[STATED PROBLEM]: Reproduce each line exactly.

▽

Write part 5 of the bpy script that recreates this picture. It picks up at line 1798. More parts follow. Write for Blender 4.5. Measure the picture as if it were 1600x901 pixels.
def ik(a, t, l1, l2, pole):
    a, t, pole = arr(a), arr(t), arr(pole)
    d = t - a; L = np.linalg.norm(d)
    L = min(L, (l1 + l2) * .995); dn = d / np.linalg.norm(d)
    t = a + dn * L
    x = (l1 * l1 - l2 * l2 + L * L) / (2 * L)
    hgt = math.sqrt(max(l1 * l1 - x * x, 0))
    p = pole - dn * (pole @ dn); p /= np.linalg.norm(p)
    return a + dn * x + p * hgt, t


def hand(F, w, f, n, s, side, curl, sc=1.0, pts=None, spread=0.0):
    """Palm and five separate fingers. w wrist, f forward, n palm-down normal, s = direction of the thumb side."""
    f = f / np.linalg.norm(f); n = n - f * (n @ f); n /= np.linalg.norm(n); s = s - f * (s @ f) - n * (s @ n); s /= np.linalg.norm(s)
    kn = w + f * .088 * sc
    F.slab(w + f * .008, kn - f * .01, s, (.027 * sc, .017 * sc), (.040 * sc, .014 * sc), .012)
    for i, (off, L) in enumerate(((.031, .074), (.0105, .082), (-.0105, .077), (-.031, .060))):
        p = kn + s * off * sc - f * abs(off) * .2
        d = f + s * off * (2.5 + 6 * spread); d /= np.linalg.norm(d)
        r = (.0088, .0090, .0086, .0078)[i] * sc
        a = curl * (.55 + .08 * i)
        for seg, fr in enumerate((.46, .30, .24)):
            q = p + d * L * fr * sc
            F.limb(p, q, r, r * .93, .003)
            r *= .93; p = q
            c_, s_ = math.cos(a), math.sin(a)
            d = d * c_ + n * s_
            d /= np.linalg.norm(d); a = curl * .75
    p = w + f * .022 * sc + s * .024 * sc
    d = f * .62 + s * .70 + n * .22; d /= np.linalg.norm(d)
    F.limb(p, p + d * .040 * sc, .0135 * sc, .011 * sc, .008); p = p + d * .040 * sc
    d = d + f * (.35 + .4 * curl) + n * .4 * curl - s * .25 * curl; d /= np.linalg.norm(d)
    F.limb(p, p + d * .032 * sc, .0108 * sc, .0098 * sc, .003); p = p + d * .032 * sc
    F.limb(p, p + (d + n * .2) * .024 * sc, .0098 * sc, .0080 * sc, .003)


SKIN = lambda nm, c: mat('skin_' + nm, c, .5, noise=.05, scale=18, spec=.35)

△

[EXPECTED ANSWER]:
Write part 5 of the bpy script that recreates this picture. It picks up at line 1798. More parts follow. Write for Blender 4.5. Measure the picture as if it were 1600x901 pixels.
def ik(a, t, l1, l2, pole):
    a, t, pole = arr(a), arr(t), arr(pole)
    d = t - a; L = np.linalg.norm(d)
    L = min(L, (l1 + l2) * .995); dn = d / np.linalg.norm(d)
    t = a + dn * L
    x = (l1 * l1 - l2 * l2 + L * L) / (2 * L)
    hgt = math.sqrt(max(l1 * l1 - x * x, 0))
    p = pole - dn * (pole @ dn); p /= np.linalg.norm(p)
    return a + dn * x + p * hgt, t


def hand(F, w, f, n, s, side, curl, sc=1.0, pts=None, spread=0.0):
    """Palm and five separate fingers. w wrist, f forward, n palm-down normal, s = direction of the thumb side."""
    f = f / np.linalg.norm(f); n = n - f * (n @ f); n /= np.linalg.norm(n); s = s - f * (s @ f) - n * (s @ n); s /= np.linalg.norm(s)
    kn = w + f * .088 * sc
    F.slab(w + f * .008, kn - f * .01, s, (.027 * sc, .017 * sc), (.040 * sc, .014 * sc), .012)
    for i, (off, L) in enumerate(((.031, .074), (.0105, .082), (-.0105, .077), (-.031, .060))):
        p = kn + s * off * sc - f * abs(off) * .2
        d = f + s * off * (2.5 + 6 * spread); d /= np.linalg.norm(d)
        r = (.0088, .0090, .0086, .0078)[i] * sc
        a = curl * (.55 + .08 * i)
        for seg, fr in enumerate((.46, .30, .24)):
            q = p + d * L * fr * sc
            F.limb(p, q, r, r * .93, .003)
            r *= .93; p = q
            c_, s_ = math.cos(a), math.sin(a)
            d = d * c_ + n * s_
            d /= np.linalg.norm(d); a = curl * .75
    p = w + f * .022 * sc + s * .024 * sc
    d = f * .62 + s * .70 + n * .22; d /= np.linalg.norm(d)
    F.limb(p, p + d * .040 * sc, .0135 * sc, .011 * sc, .008); p = p + d * .040 * sc
    d = d + f * (.35 + .4 * curl) + n * .4 * curl - s * .25 * curl; d /= np.linalg.norm(d)
    F.limb(p, p + d * .032 * sc, .0108 * sc, .0098 * sc, .003); p = p + d * .032 * sc
    F.limb(p, p + (d + n * .2) * .024 * sc, .0098 * sc, .0080 * sc, .003)


SKIN = lambda nm, c: mat('skin_' + nm, c, .5, noise=.05, scale=18, spec=.35)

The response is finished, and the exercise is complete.